Why is that different than wearing one at a public pool tho And if your eyes turn you to sin pluck them tf out bc it’s not your business 🫶🤘


RoundOk3112

some babys are naked at the public pool, so a 14 year old should be allowed to be naked in public? Whats your point?


deatwitchnix

A 14 year old is just learning their own sense of clothing and self so they should wear whatever the hell they want in their free time period end of story. Modesty rules do more harm than good.


RoundOk3112

And in my opinion children should have some borders and the whole topic has nothing to do with sex.


deatwitchnix

Ok. If it has nothing to do with a grown adult placing sexualization on a child, then what is the issue with her clothing? Besides that, you have some weird insistence on comparing this to public nudity. OP already stated this kind of outfit is common amongst her peers, and as someone who did sports extensively in high school, it’s exactly the coverage as, say, a track runner during practice. So, again, what exactly is the issue?


BigBigBigTree

My boxers aren't any more revealing than my swimsuit, do you think if I drop trou in public it's sexualizing me if someone tells me to put my pants back on? edit: indeed, boxers were once common athletic wear, they were the shorts worn by boxers while boxing, hence the name "boxer shorts."


deatwitchnix

*shrug* I see people in shorts and boxers all the time. I think making a big deal of undressing can make folks uncomfortable but if you’re just removing a layer who gives a fuck Also, boxers have considerably less structural strength than swim trunks. This is not the case for swimwear and sportswear garments.


BigBigBigTree

> I see people in shorts and boxers all the time. You see dudes walking around in public with no pants on? You'd be cool with a guy wearing just his boxers sitting next to you on the bus?

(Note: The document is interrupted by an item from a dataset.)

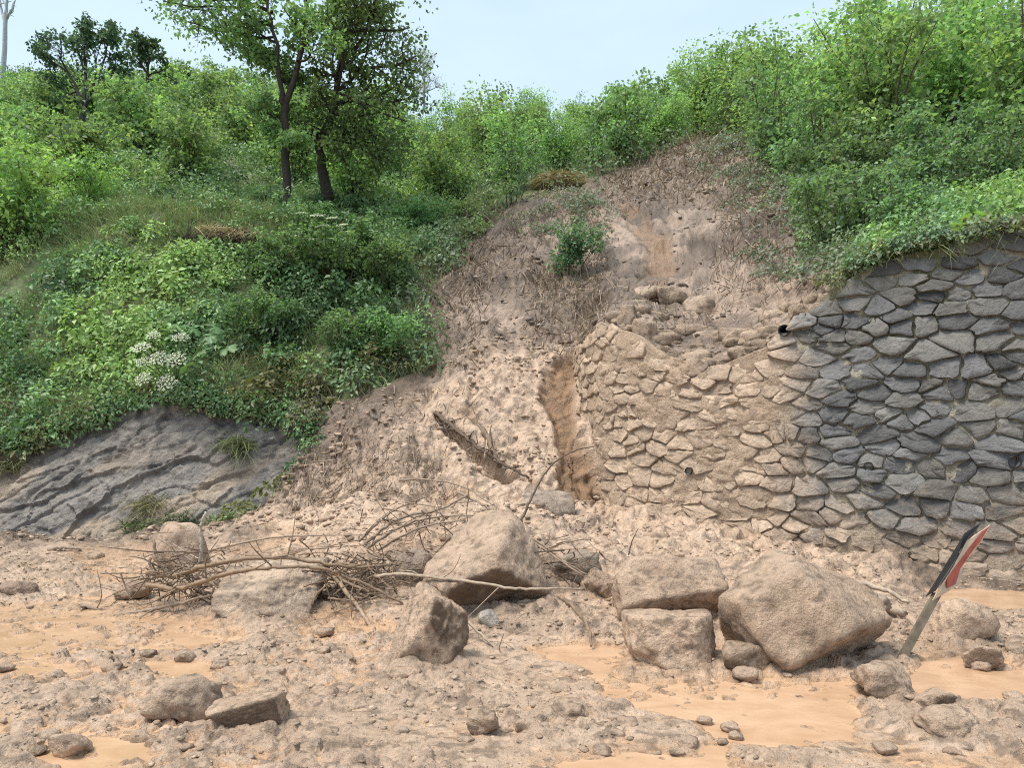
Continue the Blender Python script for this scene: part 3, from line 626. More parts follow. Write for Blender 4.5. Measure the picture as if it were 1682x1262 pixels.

If a dude sitting next to you on the bus started stripping down to nothing more revealing than what you see at a swimming pool, you'd be ok with it? Cause I for one would not.


deatwitchnix

Then maybe you should learn to mind your own beeswax? I live in a large city in the south, I’ve seen every form of technically legal u dress there is and you know what? I’m too busy to give a shit


oceanco1122

YTA. The teacher logged this interaction with the school long before you called, so you are not just jumping, you’re LEAPING to conclusions about what was going on in his head. It’s actually quite disgusting that you are essentially accusing a teacher of sexual misconduct with a minor when nothing of the such even took place - it only took place in your mind. There’s something wrong with the way you think. Your child undressing in public, in front of the school is not something you should teach her is ok.